Apesar do anedotário referido acima, os portugueses respeitam as freiras, mesmo que se abstenham de entender a sua opção ainda considerada “radical” para os nossos costumes. Não há pai que se preze que queira ver a sua filha confinada a um convento, trajando um hábito que a faz parecer um pinguim. Damos o nosso lugar no autocarro ou no metro quando vemos uma freira, e na sua presença abstemo-nos de dizer asneiras ou de falar muito alto. O “respeito” leva por vezes a alguns excessos.

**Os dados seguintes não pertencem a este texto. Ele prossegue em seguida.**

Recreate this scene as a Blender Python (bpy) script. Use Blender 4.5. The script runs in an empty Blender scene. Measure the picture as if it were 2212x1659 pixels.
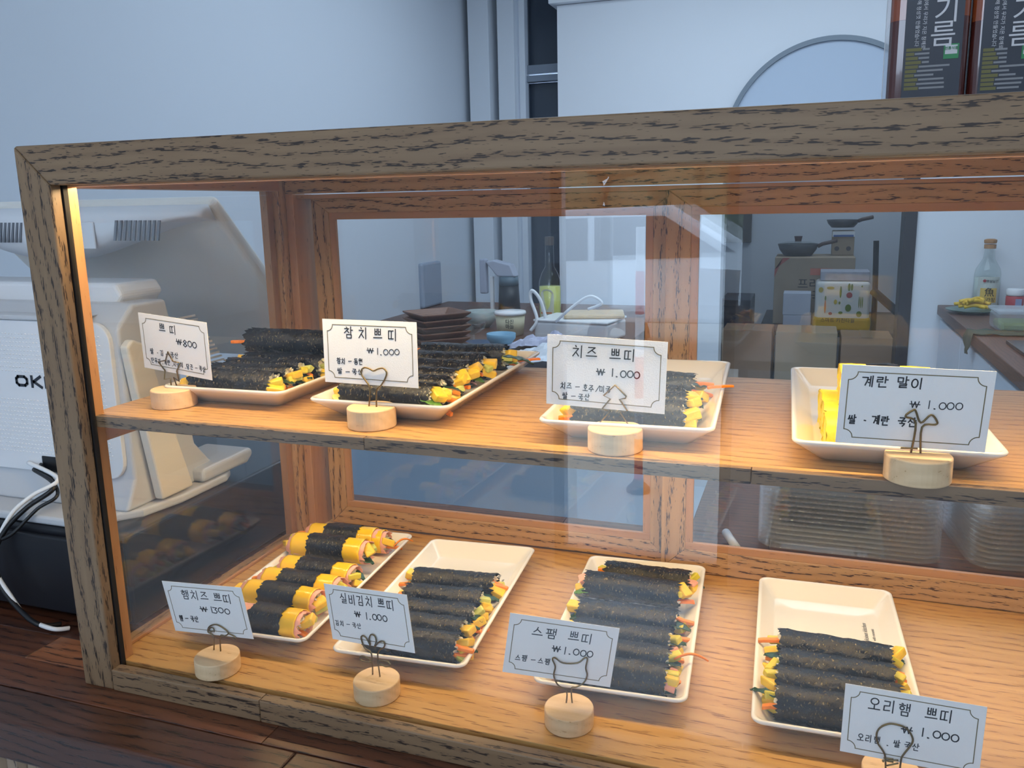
import bpy, bmesh, math, random
from math import sin, cos, pi, radians as R
from mathutils import Vector, Matrix, noise

SC = bpy.context.scene
COL = SC.collection

# ------------------------------------------------------------------ camera
CP = Vector((0.639345, -0.540320, 0.443388))
YAW, PIT, ROL, FPX, CU, CV = 0.333385, -0.195947, -0.019063, 1781.687, 1131.14, 796.53
_F = Vector((-sin(YAW)*cos(PIT), cos(YAW)*cos(PIT), sin(PIT)))
_r = _F.cross(Vector((0, 0, 1))).normalized(); _u = _r.cross(_F)
CR = cos(ROL)*_r + sin(ROL)*_u
CUV = -sin(ROL)*_r + cos(ROL)*_u
cam_d = bpy.data.cameras.new('camera')
cam = bpy.data.objects.new('camera', cam_d); COL.objects.link(cam); SC.camera = cam
cam.matrix_world = Matrix(((CR.x, CUV.x, -_F.x, CP.x), (CR.y, CUV.y, -_F.y, CP.y), (CR.z, CUV.z, -_F.z, CP.z), (0, 0, 0, 1)))
cam_d.sensor_width = 36; cam_d.lens = FPX/2212*36
cam_d.shift_x = -(CU-1106)/2212; cam_d.shift_y = (CV-829.5)/2212
cam_d.clip_start = 0.01; cam_d.clip_end = 200
cam_d.dof.use_dof = False

def at(px, py, axis, val):
    """point of the photograph -> real point on the plane axis = val"""
    d = _F + CR*((px-CU)/FPX) - CUV*((py-CV)/FPX)
    t = (val-CP[axis])/d[axis]
    return CP + d*t

# ------------------------------------------------------------------ world + lights + exposure
W = bpy.data.worlds.new('sky'); SC.world = W; W.use_nodes = True
W.node_tree.nodes['Background'].inputs[0].default_value = (0.62, 0.78, 1.0, 1)
W.node_tree.nodes['Background'].inputs[1].default_value = 7.5
SC.view_settings.view_transform = 'Standard'; SC.view_settings.look = 'None'
SC.view_settings.exposure = 0.0; SC.view_settings.gamma = 1; SC.view_settings.use_curve_mapping = False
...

Em 1987 o grupo rock Peste & Sida lançou o disco “Portem-se bem”, cuja capa continha a imagem de um grupo de freiras. A mesma imagem acompanhou a digressão nacional da banda, que por essa razão viu os cartazes que anunciavam o concerto serem censurados na Madeira. Mas independentemente da sua motivação, do passado obscuro que as levou a dedicar a sua vida a Cristo, as freiras merecem o nosso respeito, sim. O seu papel no auxílio aos mais pobres e desprotegidos, na educação das crianças originárias de famílias com menos possibilidades, o trabalho humanitário que realizam em cenários de catástrofe e palcos de guerra, onde estão expostas constantemente a perigos diversos, não merecem nada senão respeito. Nem que seja pelo contributo que deram para a nossa gastronomia, com a divinal doçaria conventual. Pouco importa a ordem a que pertencem (eu próprio não consigo distinguir, para mim são todas freiras), as freiras fazem falta. Paz, irmãs. Continuem a ser quem são.